While you’re home shopping, you’ll need to make a few other decisions regarding inspections, insurance, and title.  These other parties would ideally be selected by the time you are under contract.

  • Inspections:  The borrower has a right to have a home inspection, pest inspection, and water inspection.  These inspections are all up-front costs to the borrower.  Your real estate agent or mortgage broker can make recommendations on inspectors, but it is ultimately up to you.  You should check with your mortgage broker to see if any inspections are required by the bank based on the home’s age, location, or water source.
  • Homeowner’s Insurance:  The borrower can select whomever they choose for homeowner’s insurance.  Again, your real estate agent or mortgage broker can make recommendations, but it is ultimately up to you.
  • Title/Deed:  The borrower can select whomever they choose to handle title and deed, whether that’s an attorney or title company.  Your real estate agent or mortgage broker can make recommendations, but it is ultimately up to you again.

Step Five: Initial Disclosures, Submission, and Conditional Approval

Once your purchase contract has been signed, the mortgage broker may need updated paystubs or bank statements.  You will be sent initial disclosures with estimated costs to sign or e-sign within 3 days of the mortgage broker receiving a copy of the purchase contract (“Agreement of Sale”).  E-signing and electronic submissions have been common place in the mortgage industry for well over a decade now.  Carefully read through the initial disclosure packet, ask question if need be, and sign where appropriate.  These documents, plus your identifying information, asset and employment documentation, as well as credit report will be submitted to the lending bank for approval.  The bank will provide the broker with a conditional approval, suspension, or denial of the loan file.  With conditional approval, the loan file has been approved but requires more documentation such as an appraisal.  As every loan scenario and borrower is different, the bank’s underwriter can request documentation that varies greatly.  Your mortgage broker will discuss the conditions with you and what is needed to continue the loan process.

Step Six: Appraisal

Most banks or brokers will require the borrower pay for an appraisal of the home’s value.  This is typically an up-front cost to the borrower.  Appraisers are a third-party managed by an appraisal management company (AMC) and cannot be individually selected.  They are licensed professionals who complete inspections on the home based upon requirements for the type of loan.  FHA and VA loans can have more strict requirements than conventional loan appraisals.  The appraisal is typically ordered after conditional approval is given by the bank because they do take time to complete.  Once complete, a value is given to the home.  Your mortgage broker will provide you with a copy of the appraisal and discuss any concerns brought forth by the appraiser.  A final inspection may be needed if the appraiser notes any mandatory repairs must be done as a bank will not approve a loan if the home is not in the correct condition.  The final inspection is less expensive than the original appraisal, is also an up-front cost to the borrower, and again can take some time to complete.

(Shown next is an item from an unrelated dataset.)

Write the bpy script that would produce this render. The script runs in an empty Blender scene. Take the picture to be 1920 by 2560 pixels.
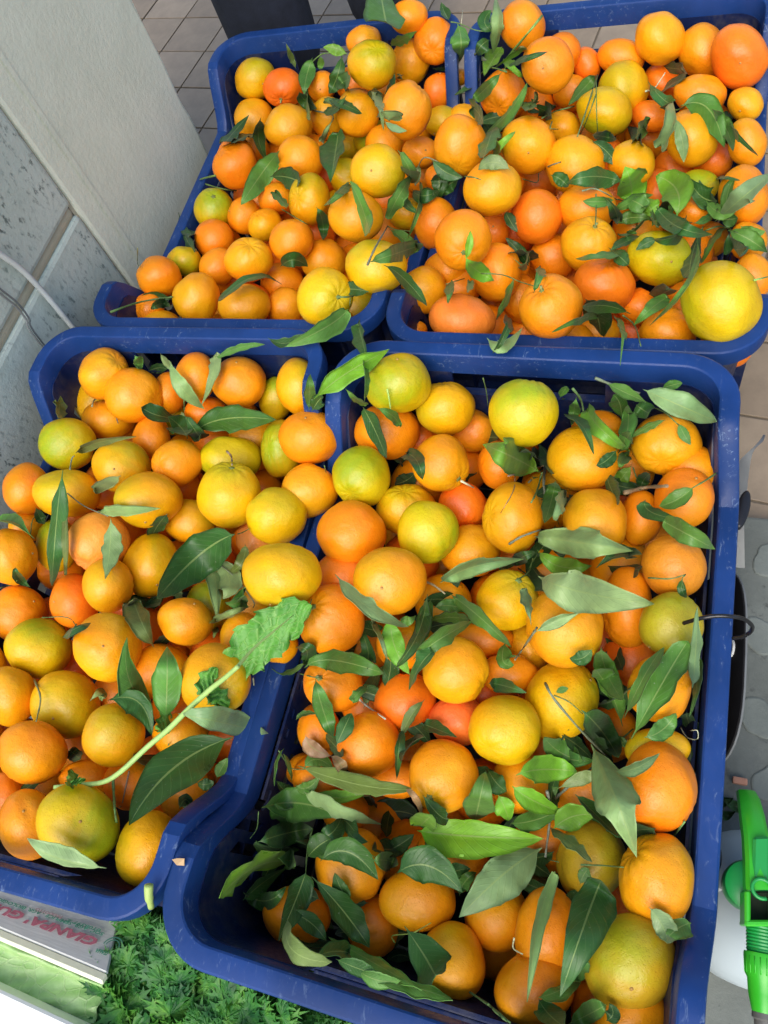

Step Seven: Clear-to-Close

After all documentation conditions have been satisfied with the bank’s underwriter, they give the notice every homebuyer loves to hear: Clear-to-Close!  At this time, you will receive your final loan estimate and closing disclosure to review.  Once signed, there is a federally mandated 3-day waiting period before the loan may close.  This time is given so the borrower is absolutely sure they want to purchase the home.  At the end of the three days, you meet with the title company/attorney to sign many documents related to the transfer of the property and mortgage contract.  If there is money due at closing, either the borrower provides a cashier’s check at closing for the sum or can set up a wire transfer ahead of time.  You will need these funds and your valid state identification for this part of the transaction as well.

Once every document has been signed and dated, you’re no longer a first time home buyer, but a home owner!